Storing CO2 in a gaseous state is in many ways the easiest solution, as it requires the least power to compress the gas and inject it into a reservoir. However, it is also the least stable solution. Because of its low pressure (compared with liquid or supercritical CO2), such sites would be located nearest to the surface, at depths less than about 300 m, and because of its low viscosity, any leakage would flow rapidly, returning CO2 directly back into the atmosphere.

At depths between approximately 300 m and 600 m, the conditions of pressure and temperature favour storage of CO2 in its liquid state. This is considered to be a more stable long-term solution, as the fluid properties and greater depth both work to prevent leakage to the surface and back into the atmosphere.

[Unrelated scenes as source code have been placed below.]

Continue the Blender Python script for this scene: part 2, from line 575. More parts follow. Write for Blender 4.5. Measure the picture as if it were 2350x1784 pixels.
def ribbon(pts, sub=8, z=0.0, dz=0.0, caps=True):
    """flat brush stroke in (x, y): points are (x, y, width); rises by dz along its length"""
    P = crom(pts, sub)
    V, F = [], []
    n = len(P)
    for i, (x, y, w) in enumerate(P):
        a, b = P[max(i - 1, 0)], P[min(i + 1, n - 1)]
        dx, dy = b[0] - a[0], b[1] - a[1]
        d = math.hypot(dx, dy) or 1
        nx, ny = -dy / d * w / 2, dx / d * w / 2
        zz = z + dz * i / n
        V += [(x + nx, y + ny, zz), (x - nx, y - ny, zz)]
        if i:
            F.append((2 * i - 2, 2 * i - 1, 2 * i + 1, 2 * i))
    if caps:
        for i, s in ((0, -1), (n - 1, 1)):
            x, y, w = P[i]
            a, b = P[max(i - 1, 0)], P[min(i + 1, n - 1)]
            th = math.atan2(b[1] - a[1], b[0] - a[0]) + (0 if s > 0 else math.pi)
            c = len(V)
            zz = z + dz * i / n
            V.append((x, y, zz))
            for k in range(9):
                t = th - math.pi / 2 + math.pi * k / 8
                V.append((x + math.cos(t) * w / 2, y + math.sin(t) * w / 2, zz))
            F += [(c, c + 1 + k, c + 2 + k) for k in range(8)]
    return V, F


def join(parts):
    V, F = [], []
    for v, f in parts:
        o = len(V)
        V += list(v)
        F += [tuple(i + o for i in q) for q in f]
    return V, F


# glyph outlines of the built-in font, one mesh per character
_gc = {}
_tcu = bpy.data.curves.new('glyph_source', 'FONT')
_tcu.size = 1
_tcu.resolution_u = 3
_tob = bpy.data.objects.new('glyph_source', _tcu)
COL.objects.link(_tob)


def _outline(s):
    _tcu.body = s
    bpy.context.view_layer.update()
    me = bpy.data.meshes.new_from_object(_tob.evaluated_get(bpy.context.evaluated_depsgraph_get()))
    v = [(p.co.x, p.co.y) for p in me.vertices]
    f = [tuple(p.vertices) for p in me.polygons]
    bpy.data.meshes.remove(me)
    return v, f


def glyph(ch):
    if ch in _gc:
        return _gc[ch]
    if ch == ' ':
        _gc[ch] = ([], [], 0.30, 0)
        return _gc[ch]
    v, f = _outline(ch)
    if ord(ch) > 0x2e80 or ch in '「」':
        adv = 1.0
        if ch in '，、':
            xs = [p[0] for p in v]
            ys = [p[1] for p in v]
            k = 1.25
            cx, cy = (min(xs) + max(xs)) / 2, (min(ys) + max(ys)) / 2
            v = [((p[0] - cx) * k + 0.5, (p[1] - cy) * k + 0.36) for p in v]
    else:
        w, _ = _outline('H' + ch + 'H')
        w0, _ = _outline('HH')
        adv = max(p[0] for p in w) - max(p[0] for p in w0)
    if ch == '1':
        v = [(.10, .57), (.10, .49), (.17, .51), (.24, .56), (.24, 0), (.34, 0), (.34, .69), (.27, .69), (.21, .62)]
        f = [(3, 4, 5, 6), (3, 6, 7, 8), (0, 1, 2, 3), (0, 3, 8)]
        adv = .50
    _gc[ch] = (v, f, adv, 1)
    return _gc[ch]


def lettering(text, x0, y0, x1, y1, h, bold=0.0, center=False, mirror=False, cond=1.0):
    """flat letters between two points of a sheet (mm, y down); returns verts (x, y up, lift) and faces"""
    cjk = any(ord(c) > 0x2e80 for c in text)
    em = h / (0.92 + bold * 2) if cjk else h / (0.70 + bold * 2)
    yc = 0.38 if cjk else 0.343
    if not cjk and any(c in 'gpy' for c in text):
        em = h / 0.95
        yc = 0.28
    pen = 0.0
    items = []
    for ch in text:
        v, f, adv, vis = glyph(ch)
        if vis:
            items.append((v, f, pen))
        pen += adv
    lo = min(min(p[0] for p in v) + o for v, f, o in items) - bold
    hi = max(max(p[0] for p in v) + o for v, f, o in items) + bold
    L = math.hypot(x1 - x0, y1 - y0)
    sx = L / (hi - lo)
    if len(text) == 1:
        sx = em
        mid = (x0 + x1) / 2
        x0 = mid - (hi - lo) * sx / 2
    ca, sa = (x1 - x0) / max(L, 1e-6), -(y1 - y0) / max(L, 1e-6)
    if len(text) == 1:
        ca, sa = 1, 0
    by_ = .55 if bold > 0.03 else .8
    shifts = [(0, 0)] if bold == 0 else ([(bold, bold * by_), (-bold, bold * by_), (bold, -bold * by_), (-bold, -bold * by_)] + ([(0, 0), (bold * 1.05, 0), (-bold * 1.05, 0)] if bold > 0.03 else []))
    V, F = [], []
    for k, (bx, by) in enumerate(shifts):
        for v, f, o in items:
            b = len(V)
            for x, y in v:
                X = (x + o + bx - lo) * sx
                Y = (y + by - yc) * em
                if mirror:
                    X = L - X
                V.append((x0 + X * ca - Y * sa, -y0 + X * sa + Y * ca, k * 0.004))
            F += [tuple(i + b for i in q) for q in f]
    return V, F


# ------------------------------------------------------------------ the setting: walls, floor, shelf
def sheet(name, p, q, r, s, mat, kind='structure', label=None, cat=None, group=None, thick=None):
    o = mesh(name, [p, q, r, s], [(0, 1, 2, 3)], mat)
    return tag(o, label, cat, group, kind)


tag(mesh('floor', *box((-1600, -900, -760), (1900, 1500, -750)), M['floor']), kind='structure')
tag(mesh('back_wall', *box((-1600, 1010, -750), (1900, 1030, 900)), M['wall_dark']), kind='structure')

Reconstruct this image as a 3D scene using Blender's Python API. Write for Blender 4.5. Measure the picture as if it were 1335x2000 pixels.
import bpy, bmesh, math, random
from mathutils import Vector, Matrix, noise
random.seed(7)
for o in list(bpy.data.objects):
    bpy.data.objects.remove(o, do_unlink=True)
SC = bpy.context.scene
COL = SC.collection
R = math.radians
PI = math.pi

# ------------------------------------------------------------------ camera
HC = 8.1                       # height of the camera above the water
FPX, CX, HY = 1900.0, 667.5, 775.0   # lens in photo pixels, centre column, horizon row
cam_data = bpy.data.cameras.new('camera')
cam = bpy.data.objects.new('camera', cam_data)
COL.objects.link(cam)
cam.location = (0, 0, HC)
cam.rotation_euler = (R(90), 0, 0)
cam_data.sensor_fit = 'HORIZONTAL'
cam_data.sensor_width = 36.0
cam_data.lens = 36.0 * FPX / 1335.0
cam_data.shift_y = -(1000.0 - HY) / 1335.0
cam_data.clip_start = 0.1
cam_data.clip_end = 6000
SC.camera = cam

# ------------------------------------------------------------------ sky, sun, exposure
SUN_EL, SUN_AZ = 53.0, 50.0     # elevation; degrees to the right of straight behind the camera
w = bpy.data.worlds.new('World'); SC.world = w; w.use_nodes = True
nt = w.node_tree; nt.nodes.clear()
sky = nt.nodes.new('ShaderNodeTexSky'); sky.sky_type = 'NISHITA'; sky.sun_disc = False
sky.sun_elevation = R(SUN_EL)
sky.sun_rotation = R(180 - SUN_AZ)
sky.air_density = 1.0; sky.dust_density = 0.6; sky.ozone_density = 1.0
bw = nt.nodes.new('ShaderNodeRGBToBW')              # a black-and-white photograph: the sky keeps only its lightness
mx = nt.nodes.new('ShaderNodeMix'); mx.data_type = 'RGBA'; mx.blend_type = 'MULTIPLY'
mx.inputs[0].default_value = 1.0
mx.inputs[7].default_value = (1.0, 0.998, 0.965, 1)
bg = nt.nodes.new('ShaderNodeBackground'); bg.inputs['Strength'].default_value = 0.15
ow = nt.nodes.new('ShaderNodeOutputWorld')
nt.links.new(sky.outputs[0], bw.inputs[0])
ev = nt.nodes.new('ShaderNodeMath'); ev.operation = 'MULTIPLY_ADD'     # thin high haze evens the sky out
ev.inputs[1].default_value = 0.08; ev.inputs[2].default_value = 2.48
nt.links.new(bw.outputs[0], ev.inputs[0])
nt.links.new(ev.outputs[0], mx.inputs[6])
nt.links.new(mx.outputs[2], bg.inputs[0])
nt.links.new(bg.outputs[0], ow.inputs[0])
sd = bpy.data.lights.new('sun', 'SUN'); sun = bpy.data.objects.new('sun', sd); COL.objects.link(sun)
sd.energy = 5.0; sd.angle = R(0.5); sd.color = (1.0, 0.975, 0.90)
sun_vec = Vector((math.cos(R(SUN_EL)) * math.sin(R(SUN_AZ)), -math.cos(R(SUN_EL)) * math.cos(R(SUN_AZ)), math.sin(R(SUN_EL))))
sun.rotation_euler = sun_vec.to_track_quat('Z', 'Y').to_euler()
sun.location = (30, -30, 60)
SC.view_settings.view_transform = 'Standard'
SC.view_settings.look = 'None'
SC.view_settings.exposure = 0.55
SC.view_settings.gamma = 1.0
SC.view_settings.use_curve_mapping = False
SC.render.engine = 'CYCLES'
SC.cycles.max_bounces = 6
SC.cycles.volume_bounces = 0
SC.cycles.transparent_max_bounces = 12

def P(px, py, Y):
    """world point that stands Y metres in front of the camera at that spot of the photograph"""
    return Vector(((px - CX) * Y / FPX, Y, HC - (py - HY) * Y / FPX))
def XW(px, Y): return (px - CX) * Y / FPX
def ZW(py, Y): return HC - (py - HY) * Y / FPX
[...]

Beyond about 600 m depth, the conditions of temperature and pressure correspond to those of CO2 in its supercritical state. This range of depth includes a large number of depleted wells and natural gas reservoirs, unmineable coal seams, and other potential storage sites. CO2 has a critical point of 31.1°C and 7.38 MPa. At temperatures and pressures at or above the critical point, there are no longer distinct liquid and gaseous phases, and the fluid has behaviours of both. Supercritical CO2 (sCO2) is often used industrially and has well understood properties. However, its properties and behaviours in geologic formations are not yet sufficiently well understood, and this remains an area of significant research effort.